### [STORED RECORDS]

[Start]

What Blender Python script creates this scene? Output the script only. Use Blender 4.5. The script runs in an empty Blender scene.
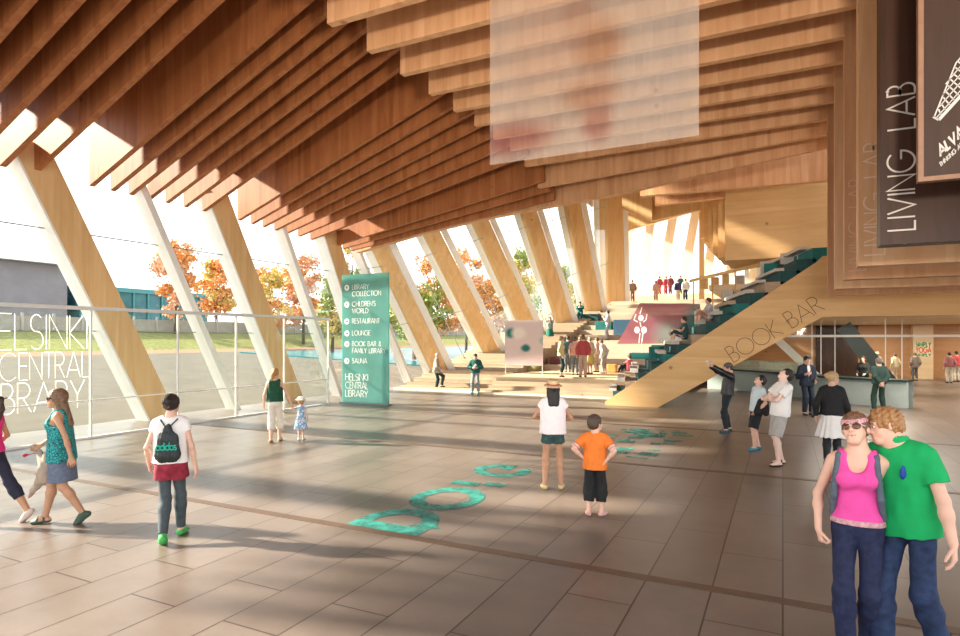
import bpy, bmesh, math, random
import numpy as np
from mathutils import Vector, Matrix

SC = bpy.context.scene
COL = SC.collection
PI = math.pi
rad = math.radians
random.seed(7)

# ------------------------------------------------------------------ materials
_M = {}

def nodes_of(name):
    m = bpy.data.materials.new(name)
    m.use_nodes = True
    nt = m.node_tree
    b = nt.nodes['Principled BSDF']
    return m, nt, b

def N(nt, typ, **kw):
    n = nt.nodes.new(typ)
    for k, v in kw.items():
        if k in n.inputs:
            n.inputs[k].default_value = v
        else:
            setattr(n, k, v)
    return n

def ramp(nt, fac, stops):
    r = nt.nodes.new('ShaderNodeValToRGB')
    e = r.color_ramp.elements
    while len(e) < len(stops):
        e.new(0.5)
    for i, (p, c) in enumerate(stops):
        e[i].position = p
        e[i].color = (c[0], c[1], c[2], 1)
    nt.links.new(fac, r.inputs[0])
    return r.outputs[0]

def plain(name, col, rough=0.7, var=0.10, scale=14.0, metal=0.0, bump=0.0):
    """procedural single-colour material with a slight mottling"""
    key = (name, tuple(col), rough, var, scale, metal)
    if key in _M:
        return _M[key]
    m, nt, b = nodes_of(name)
    tc = N(nt, 'ShaderNodeTexCoord')
    no = N(nt, 'ShaderNodeTexNoise', Scale=scale, Detail=3.0)
    nt.links.new(tc.outputs['Object'], no.inputs['Vector'])
    c1 = [max(0, x * (1 - var)) for x in col]
    c2 = [min(1, x * (1 + var)) for x in col]
    nt.links.new(ramp(nt, no.outputs['Fac'], [(0.3, c1), (0.7, c2)]), b.inputs['Base Color'])
    b.inputs['Roughness'].default_value = rough
    b.inputs['Metallic'].default_value = metal
    if bump:
        bp = N(nt, 'ShaderNodeBump', Strength=bump)
        nt.links.new(no.outputs['Fac'], bp.inputs['Height'])
        nt.links.new(bp.outputs[0], b.inputs['Normal'])
    _M[key] = m
    return m

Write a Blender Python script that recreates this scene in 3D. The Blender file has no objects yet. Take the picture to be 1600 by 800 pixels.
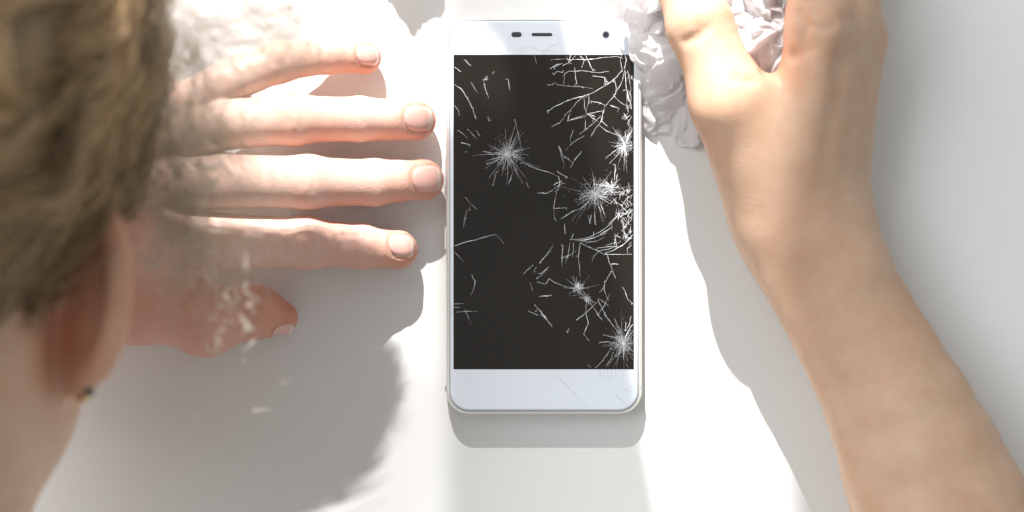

[End]

### [WHAT IS BEING ASKED]
Reproduce the records, all of them, word for word; omit the pictures.

### [TASK SOLUTION]
What Blender Python script creates this scene? Output the script only. Use Blender 4.5. The script runs in an empty Blender scene.
import bpy, bmesh, math, random
import numpy as np
from mathutils import Vector, Matrix

SC = bpy.context.scene
COL = SC.collection
PI = math.pi
rad = math.radians
random.seed(7)

# ------------------------------------------------------------------ materials
_M = {}

def nodes_of(name):
    m = bpy.data.materials.new(name)
    m.use_nodes = True
    nt = m.node_tree
    b = nt.nodes['Principled BSDF']
    return m, nt, b

def N(nt, typ, **kw):
    n = nt.nodes.new(typ)
    for k, v in kw.items():
        if k in n.inputs:
            n.inputs[k].default_value = v
        else:
            setattr(n, k, v)
    return n

def ramp(nt, fac, stops):
    r = nt.nodes.new('ShaderNodeValToRGB')
    e = r.color_ramp.elements
    while len(e) < len(stops):
        e.new(0.5)
    for i, (p, c) in enumerate(stops):
        e[i].position = p
        e[i].color = (c[0], c[1], c[2], 1)
    nt.links.new(fac, r.inputs[0])
    return r.outputs[0]

def plain(name, col, rough=0.7, var=0.10, scale=14.0, metal=0.0, bump=0.0):
    """procedural single-colour material with a slight mottling"""
    key = (name, tuple(col), rough, var, scale, metal)
    if key in _M:
        return _M[key]
    m, nt, b = nodes_of(name)
    tc = N(nt, 'ShaderNodeTexCoord')
    no = N(nt, 'ShaderNodeTexNoise', Scale=scale, Detail=3.0)
    nt.links.new(tc.outputs['Object'], no.inputs['Vector'])
    c1 = [max(0, x * (1 - var)) for x in col]
    c2 = [min(1, x * (1 + var)) for x in col]
    nt.links.new(ramp(nt, no.outputs['Fac'], [(0.3, c1), (0.7, c2)]), b.inputs['Base Color'])
    b.inputs['Roughness'].default_value = rough
    b.inputs['Metallic'].default_value = metal
    if bump:
        bp = N(nt, 'ShaderNodeBump', Strength=bump)
        nt.links.new(no.outputs['Fac'], bp.inputs['Height'])
        nt.links.new(bp.outputs[0], b.inputs['Normal'])
    _M[key] = m
    return m

Write a Blender Python script that recreates this scene in 3D. The Blender file has no objects yet. Take the picture to be 1600 by 800 pixels.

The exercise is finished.